The Japanese had been told, in advance what the result of invading French Indochina would be,
Really, before which stage of the Japanese occupation, the first northern stage or the second southern stage? Where's you hear/read this?
Worst part was the whole reason for invading was to gain the supposed huge rice surpluses the region produced and export the excess to the Home Island and to Manchuria. Never happened. First few years there was barely enough to feed the locals and the IJA forces conducting the occupation, when they finally got that unSNAFU'd the U.S. Navy had also gotten the submarine torpedo issue sorted, so almost no rice arrived. Literally started the whole Pacific War to gain a resource that was never actually available.
Ha, too bad so sad on them.
By comparison how much return did they get on their other big resource grabs.
Essentially given Japan's slender resources before and going into the war, I'm wondering how they managed to keep trucks, planes and ships running at any level all the way until August 1945, even while under nasty blockade, aerial mining and bombing.
Their ability to do suggests, they did manage to loot other vital resources more effectively than Indochinese rice:
Anybody know how much of the following resources they were able to loot/import from their Southeast Asia conquests?
Oil and all petroleum derivatives - ?
Tin - ?
Rubber - ?
Rice (from non-Indochinese sources) - ?
Coal - ?
Rare earths (tungsten, antimony, chrome, bauxite etc)

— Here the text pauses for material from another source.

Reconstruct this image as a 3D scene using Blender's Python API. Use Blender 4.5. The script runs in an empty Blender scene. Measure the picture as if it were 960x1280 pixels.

Foreign shipping captured and impressed into Japanese service from throughout the Asia-Pacific region?
Essentially, the algebra for how long materially Japan could have persisted in a continued China war in the absence of the Pacific War, looks something like this:
X=OTL's result (losing but slow enough to still occupy a lot of ground and remain locally active until August 1945)
Y= ATL hypothetical situation of Japan in August 1945 in the absence of the Pacific War but continuance of the China War
Essentially the question we are grappling at is what is the time value of "Y", how much is it plus or minus "X"
The value of "X" is known. To credibly estimate the value of "Y" would require an equation like this one:
Y (ATL) = X (OTL) +plus Allied attrition combat against Japanese imports and shipping (A)+plus fuel consumption and other aeronaval production necessitated specifically for the Pacific War instead of China(B)+plus wartime reconstruction costs/property destruction due to Allied bombing of Japanese held territory(C), +plus any domestic agricultural production lost by manning the Pacific War at full wartime levels (D), but -minus looted imports and shipping (including food consumed by Japanese within occupied Southeast Asia that could not be otherwise important to pre-Pacific War territories, and including any captured foreign exchange they were able to spend and any debts they could stop paying with the onset of war) (E), -minus the time value of when Japan runs out of exchange to pay for any imports from areas not already under their occupation (F)
Generally speaking, Y will only be less than X (Japan has to quit China by "Z" months earlier August 1945) if the variable "E" above is quite large and in fact much larger than the value of "F" also.
The above is actually the relatively simple equation.
Other variables on the sliding scale influencing the material situation could include:
G: Extent and timing of any embargoes or financial freezes (the later and more selective the embargo the higher the value of Y can be)
H: Outside material support for Chinese forces and Chinese level of military activity (if worse than X, Y can be higher, if better than X, Y can be lower)
The omega variable throughout is Japan's level of political commitment to continue the China war under several alternate circumstances. Bolstering it similar to OTL is the threat of assassination of leaders for making compromises and the prospect of simple insubordination or non-responsiveness of the armed forces to ceasefire and/or withdrawal orders. *Possibly* something psychological that could make Japan's political commitment to the China War fade faster than OTL in addition to the simple material factors would be if the act of launching the Pacific War itself upped Japanese leaders psychological commitment and also provided "hope" that would not have been present otherwise.
So there you go, that's all the algebra related to the what-if.